Takeaways for different types of collectors
New or returning collectors
- If you grew up with this card, you don’t need a six-figure example to participate. Lower grades, raw (ungraded) copies, and later printings like Unlimited or non-1st Edition Base can be much more accessible.
- Learning to read condition—centering, edges, holo scratches—goes a long way, even if you never submit a card for grading.
Active hobbyists
- When reviewing comps, make sure you’re filtering by edition (1st Edition vs Unlimited), grading company, and grade. Even one grade point can be a large price jump in this lane.
- Pay attention to eye appeal.
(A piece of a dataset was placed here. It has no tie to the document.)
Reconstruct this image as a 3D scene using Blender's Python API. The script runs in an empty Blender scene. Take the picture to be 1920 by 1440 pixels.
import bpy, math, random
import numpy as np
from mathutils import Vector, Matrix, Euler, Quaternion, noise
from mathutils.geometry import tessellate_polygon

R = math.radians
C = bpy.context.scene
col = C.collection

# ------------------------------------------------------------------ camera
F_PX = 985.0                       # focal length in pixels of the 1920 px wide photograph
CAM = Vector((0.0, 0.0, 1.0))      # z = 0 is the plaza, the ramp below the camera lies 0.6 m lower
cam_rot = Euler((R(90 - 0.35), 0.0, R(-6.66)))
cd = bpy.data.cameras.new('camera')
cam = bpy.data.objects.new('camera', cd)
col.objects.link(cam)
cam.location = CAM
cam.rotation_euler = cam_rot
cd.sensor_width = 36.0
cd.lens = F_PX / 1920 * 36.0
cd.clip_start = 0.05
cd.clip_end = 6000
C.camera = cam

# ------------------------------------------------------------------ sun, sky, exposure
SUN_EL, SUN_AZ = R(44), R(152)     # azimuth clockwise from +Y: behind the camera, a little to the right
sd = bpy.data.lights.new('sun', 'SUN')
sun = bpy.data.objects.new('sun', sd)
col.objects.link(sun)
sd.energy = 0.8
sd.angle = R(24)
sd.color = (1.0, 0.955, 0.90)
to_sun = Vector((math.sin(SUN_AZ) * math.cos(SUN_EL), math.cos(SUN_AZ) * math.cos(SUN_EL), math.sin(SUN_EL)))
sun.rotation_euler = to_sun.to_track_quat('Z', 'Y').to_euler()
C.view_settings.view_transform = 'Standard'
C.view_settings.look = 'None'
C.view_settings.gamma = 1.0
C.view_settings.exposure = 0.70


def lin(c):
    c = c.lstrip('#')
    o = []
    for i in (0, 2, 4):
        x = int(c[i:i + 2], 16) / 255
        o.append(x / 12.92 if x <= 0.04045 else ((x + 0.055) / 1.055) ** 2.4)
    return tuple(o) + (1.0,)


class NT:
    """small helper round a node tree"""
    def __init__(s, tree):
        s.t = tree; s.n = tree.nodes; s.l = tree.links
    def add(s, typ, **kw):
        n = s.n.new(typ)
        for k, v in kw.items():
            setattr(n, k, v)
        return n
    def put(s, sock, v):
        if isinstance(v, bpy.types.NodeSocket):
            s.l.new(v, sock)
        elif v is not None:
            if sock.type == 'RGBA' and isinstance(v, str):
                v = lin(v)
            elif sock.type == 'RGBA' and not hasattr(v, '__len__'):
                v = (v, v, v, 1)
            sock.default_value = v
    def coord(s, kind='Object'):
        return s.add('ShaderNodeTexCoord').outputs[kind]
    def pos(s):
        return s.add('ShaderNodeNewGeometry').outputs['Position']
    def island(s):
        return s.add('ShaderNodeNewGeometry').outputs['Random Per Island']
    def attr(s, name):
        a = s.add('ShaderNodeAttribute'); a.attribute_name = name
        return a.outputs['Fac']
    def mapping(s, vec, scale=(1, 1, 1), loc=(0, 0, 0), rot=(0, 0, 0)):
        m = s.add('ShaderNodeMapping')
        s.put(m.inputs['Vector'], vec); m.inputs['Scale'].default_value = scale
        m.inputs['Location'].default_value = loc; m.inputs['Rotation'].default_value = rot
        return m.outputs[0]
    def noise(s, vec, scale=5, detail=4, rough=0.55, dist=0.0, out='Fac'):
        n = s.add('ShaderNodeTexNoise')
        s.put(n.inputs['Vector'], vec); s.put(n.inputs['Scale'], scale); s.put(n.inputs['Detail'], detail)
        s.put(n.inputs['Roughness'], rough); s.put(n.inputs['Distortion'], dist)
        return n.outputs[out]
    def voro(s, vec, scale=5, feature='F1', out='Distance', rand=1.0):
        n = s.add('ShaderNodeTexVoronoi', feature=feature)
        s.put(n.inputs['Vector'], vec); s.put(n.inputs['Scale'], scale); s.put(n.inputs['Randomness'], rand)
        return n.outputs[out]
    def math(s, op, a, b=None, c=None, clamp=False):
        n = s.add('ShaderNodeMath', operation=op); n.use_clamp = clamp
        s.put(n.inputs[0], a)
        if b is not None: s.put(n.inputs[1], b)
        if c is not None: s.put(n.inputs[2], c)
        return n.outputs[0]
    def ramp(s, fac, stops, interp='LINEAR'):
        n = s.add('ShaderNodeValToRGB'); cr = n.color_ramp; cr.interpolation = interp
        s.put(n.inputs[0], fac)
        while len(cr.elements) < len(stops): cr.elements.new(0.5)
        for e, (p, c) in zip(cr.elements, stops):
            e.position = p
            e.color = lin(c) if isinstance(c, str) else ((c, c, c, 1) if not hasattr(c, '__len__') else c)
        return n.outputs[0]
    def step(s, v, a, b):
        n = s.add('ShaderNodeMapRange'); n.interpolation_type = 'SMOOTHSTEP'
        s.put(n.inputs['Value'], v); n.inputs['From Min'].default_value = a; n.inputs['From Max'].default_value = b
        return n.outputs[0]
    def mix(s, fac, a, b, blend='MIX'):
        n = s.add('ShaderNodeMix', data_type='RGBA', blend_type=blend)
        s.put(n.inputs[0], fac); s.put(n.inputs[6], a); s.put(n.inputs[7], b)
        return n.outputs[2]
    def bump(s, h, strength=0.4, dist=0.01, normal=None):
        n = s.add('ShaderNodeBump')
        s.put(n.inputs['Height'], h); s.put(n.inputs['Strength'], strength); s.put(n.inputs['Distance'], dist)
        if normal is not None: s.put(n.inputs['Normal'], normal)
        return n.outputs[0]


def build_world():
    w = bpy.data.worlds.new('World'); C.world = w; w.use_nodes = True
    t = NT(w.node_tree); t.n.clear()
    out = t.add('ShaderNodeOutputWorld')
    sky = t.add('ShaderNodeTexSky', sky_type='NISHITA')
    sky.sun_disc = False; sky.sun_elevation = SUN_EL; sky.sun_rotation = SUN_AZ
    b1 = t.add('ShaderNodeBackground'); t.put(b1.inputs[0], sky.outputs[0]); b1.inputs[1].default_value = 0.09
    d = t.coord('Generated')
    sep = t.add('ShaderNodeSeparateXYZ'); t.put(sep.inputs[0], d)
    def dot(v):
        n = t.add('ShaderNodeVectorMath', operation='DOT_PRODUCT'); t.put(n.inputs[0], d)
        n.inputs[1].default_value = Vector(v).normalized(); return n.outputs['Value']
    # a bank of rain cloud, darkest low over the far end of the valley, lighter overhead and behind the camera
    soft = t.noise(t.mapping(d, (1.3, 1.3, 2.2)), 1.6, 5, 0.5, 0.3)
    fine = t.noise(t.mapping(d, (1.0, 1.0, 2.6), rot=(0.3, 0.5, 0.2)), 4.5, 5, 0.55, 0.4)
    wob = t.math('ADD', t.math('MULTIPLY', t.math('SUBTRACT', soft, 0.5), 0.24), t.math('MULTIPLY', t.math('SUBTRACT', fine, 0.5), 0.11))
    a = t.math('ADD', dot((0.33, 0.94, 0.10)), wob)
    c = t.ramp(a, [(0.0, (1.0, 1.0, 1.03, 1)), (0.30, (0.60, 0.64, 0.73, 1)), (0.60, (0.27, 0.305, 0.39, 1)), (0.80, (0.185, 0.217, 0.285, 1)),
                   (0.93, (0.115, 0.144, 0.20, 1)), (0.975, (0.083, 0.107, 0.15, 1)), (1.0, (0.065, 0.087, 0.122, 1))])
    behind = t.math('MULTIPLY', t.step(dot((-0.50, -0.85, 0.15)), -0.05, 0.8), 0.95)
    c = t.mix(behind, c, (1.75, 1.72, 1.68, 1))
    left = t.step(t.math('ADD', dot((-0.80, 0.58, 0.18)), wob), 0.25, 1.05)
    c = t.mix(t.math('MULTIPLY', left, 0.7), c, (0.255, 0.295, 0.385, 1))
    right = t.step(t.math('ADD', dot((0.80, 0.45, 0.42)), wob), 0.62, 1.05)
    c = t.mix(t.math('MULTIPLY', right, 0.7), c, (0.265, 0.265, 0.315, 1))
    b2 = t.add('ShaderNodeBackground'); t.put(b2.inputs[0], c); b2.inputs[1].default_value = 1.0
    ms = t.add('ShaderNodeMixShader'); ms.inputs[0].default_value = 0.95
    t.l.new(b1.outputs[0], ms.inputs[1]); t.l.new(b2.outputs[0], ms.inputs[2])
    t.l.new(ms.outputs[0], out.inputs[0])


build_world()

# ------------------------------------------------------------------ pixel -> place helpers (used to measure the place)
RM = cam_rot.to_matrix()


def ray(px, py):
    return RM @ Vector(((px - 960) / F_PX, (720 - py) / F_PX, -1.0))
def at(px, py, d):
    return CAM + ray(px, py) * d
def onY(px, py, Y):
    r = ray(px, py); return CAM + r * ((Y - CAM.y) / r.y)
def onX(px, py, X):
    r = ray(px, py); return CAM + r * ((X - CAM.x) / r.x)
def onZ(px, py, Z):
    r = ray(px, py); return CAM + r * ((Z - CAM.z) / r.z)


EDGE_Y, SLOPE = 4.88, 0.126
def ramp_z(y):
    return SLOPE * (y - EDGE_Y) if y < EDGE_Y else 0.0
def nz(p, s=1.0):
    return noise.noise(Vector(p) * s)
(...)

Two GEM MINT 10s can still look different to the naked eye, and bidders often notice that too.
Small sellers
- If you handle raw Base Set collections, it’s worth carefully checking any Charizard for print lines, surface scratches, and centering before deciding whether to grade.
- Even mid-grade 1st Edition Charizards can be meaningful pieces of inventory. Clear, accurate condition descriptions and good photos help buyers trust your listings.
Final thoughts
The sale of a 1999 Pokémon Base Set 1st Edition Holo #4 Charizard – CGC GEM MINT 10 for $105,400 at Goldin on 02/16/26 is another data point confirming this card’s role as a long-term reference piece for the Pokémon market. It shows that, even as overall hobby conditions evolve, the top-end, historically important cards from 1999 still command strong attention and serious bids.
For collectors at every level, it’s a reminder of how much condition, edition, and grading matter—and how a single card design from 1999 can continue to anchor conversations about the entire Pokémon TCG today.